**Work to do:**
Start at the first line of the material below and retype each line through the one containing "random.seed(11)", exactly.

═══ Data block ═══

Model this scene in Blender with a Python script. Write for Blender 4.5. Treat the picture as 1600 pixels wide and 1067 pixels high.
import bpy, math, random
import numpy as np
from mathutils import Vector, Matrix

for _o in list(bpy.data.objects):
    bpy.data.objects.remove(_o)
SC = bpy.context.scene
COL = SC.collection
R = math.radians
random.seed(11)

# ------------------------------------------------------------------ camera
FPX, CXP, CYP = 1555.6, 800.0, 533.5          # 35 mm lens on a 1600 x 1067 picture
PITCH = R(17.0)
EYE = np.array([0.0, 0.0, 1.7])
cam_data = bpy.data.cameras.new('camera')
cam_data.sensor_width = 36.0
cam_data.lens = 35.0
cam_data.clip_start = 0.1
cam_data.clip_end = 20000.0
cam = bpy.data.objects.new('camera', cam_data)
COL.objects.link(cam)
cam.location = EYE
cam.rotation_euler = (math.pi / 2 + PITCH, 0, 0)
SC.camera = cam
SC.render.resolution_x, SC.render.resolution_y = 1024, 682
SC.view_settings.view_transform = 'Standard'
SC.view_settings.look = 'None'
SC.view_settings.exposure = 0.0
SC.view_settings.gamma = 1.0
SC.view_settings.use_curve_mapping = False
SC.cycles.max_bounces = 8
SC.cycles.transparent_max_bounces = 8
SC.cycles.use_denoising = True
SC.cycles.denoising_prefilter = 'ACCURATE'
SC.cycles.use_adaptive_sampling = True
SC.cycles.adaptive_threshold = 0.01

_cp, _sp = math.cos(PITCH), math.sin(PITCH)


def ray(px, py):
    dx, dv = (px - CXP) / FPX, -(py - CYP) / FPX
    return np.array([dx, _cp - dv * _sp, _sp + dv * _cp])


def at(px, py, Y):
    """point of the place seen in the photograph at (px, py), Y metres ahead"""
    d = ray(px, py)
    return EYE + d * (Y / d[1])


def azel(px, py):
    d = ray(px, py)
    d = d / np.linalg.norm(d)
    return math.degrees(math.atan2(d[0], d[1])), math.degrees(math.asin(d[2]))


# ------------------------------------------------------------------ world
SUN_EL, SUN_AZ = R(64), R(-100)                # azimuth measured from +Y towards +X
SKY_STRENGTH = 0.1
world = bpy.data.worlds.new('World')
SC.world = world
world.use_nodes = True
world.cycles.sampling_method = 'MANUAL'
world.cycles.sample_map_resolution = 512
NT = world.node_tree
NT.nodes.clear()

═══

**Completed exercise:**
Model this scene in Blender with a Python script. Write for Blender 4.5. Treat the picture as 1600 pixels wide and 1067 pixels high.
import bpy, math, random
import numpy as np
from mathutils import Vector, Matrix

for _o in list(bpy.data.objects):
    bpy.data.objects.remove(_o)
SC = bpy.context.scene
COL = SC.collection
R = math.radians
random.seed(11)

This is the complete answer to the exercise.